Whatever it was, she won the BBC World music award for best newcomer, a Mercury Music Prize nomination fell effortlessly into her lap and her music became a big hit across Europe. While the follow up Love Trap failed to extend her reputation, her third effort Music For Crocodiles is a confident bid for the kind of mainstream crossover action her debut promised. As modern electronica flickers amid age-old traditional Indian instruments with unexpected results, it becomes clear that Raman continues to build on her tried-and-true formula.

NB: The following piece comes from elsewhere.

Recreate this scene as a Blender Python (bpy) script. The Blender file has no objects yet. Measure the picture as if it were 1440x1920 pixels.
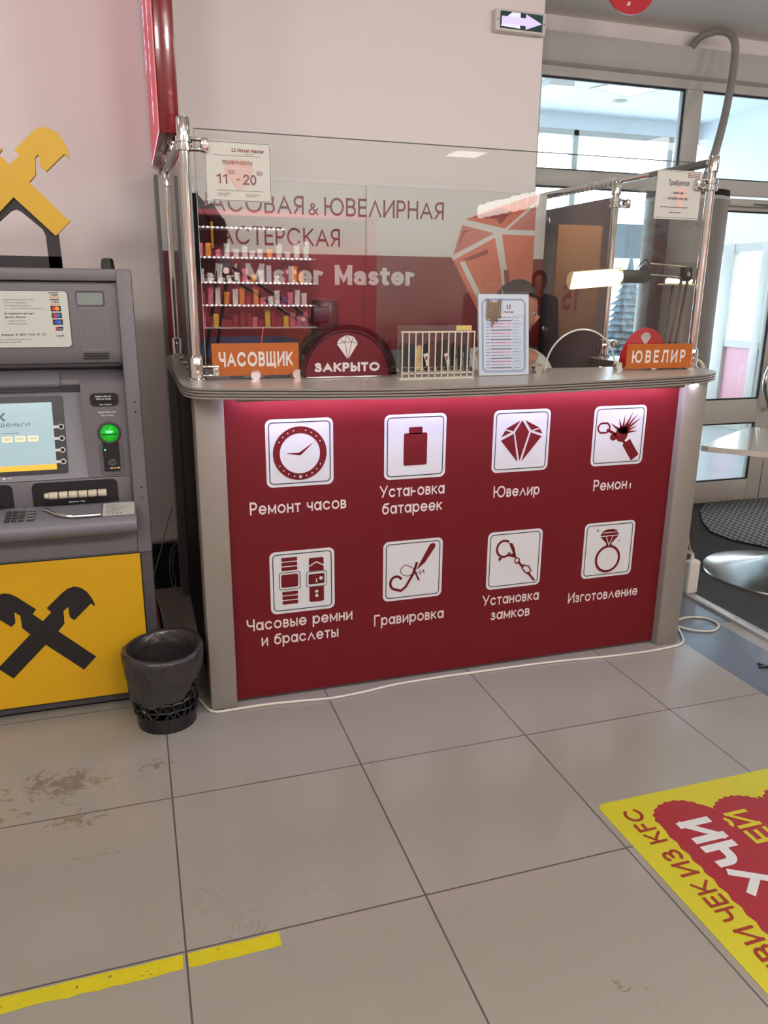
import bpy, bmesh, math, random
from mathutils import Vector, Matrix
random.seed(7)
sc = bpy.context.scene
COL = sc.collection

# ---------------------------------------------------------------- camera, light, exposure
F_PX = 1452.48
YAW, PITCH, ROLL = 0.310762, 0.277188, 0.0088969
CAM_POS = Vector((-0.01434, -2.13442, 1.49365))
fwd = Vector((math.sin(YAW) * math.cos(PITCH), math.cos(YAW) * math.cos(PITCH), -math.sin(PITCH)))
right0 = Vector((math.cos(YAW), -math.sin(YAW), 0))
up0 = right0.cross(fwd)
right = math.cos(ROLL) * right0 + math.sin(ROLL) * up0
up = -math.sin(ROLL) * right0 + math.cos(ROLL) * up0
cd = bpy.data.cameras.new('camera')
cam = bpy.data.objects.new('camera', cd)
COL.objects.link(cam)
m3 = Matrix((right, up, -fwd)).transposed()
cam.matrix_world = Matrix.Translation(CAM_POS) @ m3.to_4x4()
cd.sensor_fit = 'VERTICAL'
cd.sensor_height = 36.0
cd.lens = 36.0 * F_PX / 1920.0
cd.clip_start = 0.05
cd.clip_end = 200
sc.camera = cam

sc.view_settings.view_transform = 'Standard'
sc.view_settings.look = 'None'
sc.view_settings.gamma = 1.0
sc.view_settings.use_curve_mapping = False
sc.view_settings.exposure = 0.0

wd = bpy.data.worlds.new('overcast_sky')
sc.world = wd
wd.use_nodes = True
bg = wd.node_tree.nodes['Background']
bg.inputs[0].default_value = (0.90, 0.96, 1.0, 1)
bg.inputs[1].default_value = 7.0

PANEL_POWER = 5.0          # emission strength of the ceiling panels
PANEL_COLOR = (1.0, 0.955, 0.90)
VEST_POWER = 5.0
FILL_POWER = 31.0         # watts of each unseen area light added to brighten the wall
FILLS = [(-2.6, -3.0), (-.9, -3.1), (.9, -3.1), (2.7, -3.1), (4.4, -3.0)]
for tx, ty in FILLS:
    ld = bpy.data.lights.new('fill_light', 'AREA')
    ld.shape = 'SQUARE'
    ld.size = .5
    ld.energy = FILL_POWER
    ld.color = (1.0, .975, .95)
    lo = bpy.data.objects.new('fill_light', ld)
    COL.objects.link(lo)
    lo.location = (tx, ty, 2.93)
    lo.rotation_euler = Vector((-.04 * tx, 4.8, -1.25)).to_track_quat('-Z', 'Y').to_euler()

# ---------------------------------------------------------------- materials
def lin(c):
    c = c / 255.0
    return c / 12.92 if c <= 0.04045 else ((c + 0.055) / 1.055) ** 2.4

def rgb(r, g, b):
    return (lin(r), lin(g), lin(b), 1.0)

MATS = {}
def mat(name, col, rough=0.5, metal=0.0, spec=0.5, var=0.05, scale=9.0, emit=None, estr=0.0, coat=0.0, bump=0.0, bscale=60.0, bdist=0.003):
    """principled material, its base colour gently varied by procedural noise"""
    if name in MATS:
        return MATS[name]
    m = bpy.data.materials.new(name)
    m.use_nodes = True
    nt = m.node_tree
    p = nt.nodes['Principled BSDF']
    c = rgb(*col)
    tc = nt.nodes.new('ShaderNodeTexCoord')
    nz = nt.nodes.new('ShaderNodeTexNoise')
    nz.inputs['Scale'].default_value = scale
    nz.inputs['Detail'].default_value = 3
    nt.links.new(tc.outputs['Object'], nz.inputs['Vector'])
    mx = nt.nodes.new('ShaderNodeMix')
    mx.data_type = 'RGBA'
    nt.links.new(nz.outputs['Fac'], mx.inputs['Factor'])
    mx.inputs['A'].default_value = (c[0] * (1 - var), c[1] * (1 - var), c[2] * (1 - var), 1)
    mx.inputs['B'].default_value = (min(1, c[0] * (1 + var)), min(1, c[1] * (1 + var)), min(1, c[2] * (1 + var)), 1)
    nt.links.new(mx.outputs['Result'], p.inputs['Base Color'])
    p.inputs['Roughness'].default_value = rough
    p.inputs['Metallic'].default_value = metal
    p.inputs['Specular IOR Level'].default_value = spec
    p.inputs['Coat Weight'].default_value = coat
    if emit:
        p.inputs['Emission Color'].default_value = rgb(*emit)
        p.inputs['Emission Strength'].default_value = estr
    if bump > 0:
        n2 = nt.nodes.new('ShaderNodeTexNoise')
        n2.inputs['Scale'].default_value = bscale
        nt.links.new(tc.outputs['Object'], n2.inputs['Vector'])
        b = nt.nodes.new('ShaderNodeBump')
        b.inputs['Strength'].default_value = bump
        b.inputs['Distance'].default_value = bdist
        nt.links.new(n2.outputs['Fac'], b.inputs['Height'])
        nt.links.new(b.outputs['Normal'], p.inputs['Normal'])
    MATS[name] = m
    return m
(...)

Born in Britain to South Indian parents, her Tamil birthright did not preclude an attraction to Western pop and she explores this duality once again throughout the album. The thirteen tracks are mediocre at best, and not what one would expect from a promising artist as Raman. Cuts like Light Years and Meanwhile are led by Raman's guitarist-and-producer husband Sam Mills, and are the first of many sinuous violin and veena interweaving. Like the new John Lennon remix album, it’s not a good idea at all. And it does go further. Halfway through, you notice that the singing has switched to Raman's parental language, Tamil, the vowels attenuated in quasi-traditional fashion, and not in tune with the rest of the album. At that point she loses sight of those all-important melodic hooks that made her music so listenable a few years ago.
Still she does try making a last attempt to salvage her reputation on L'Ame Volatile, before the finale Leela brings the album to a close. The Asian-chordal dissonance and her deep voice should have made this an interesting listening experience, but it fails miserably. World music purists will be disheartened at the ordeal.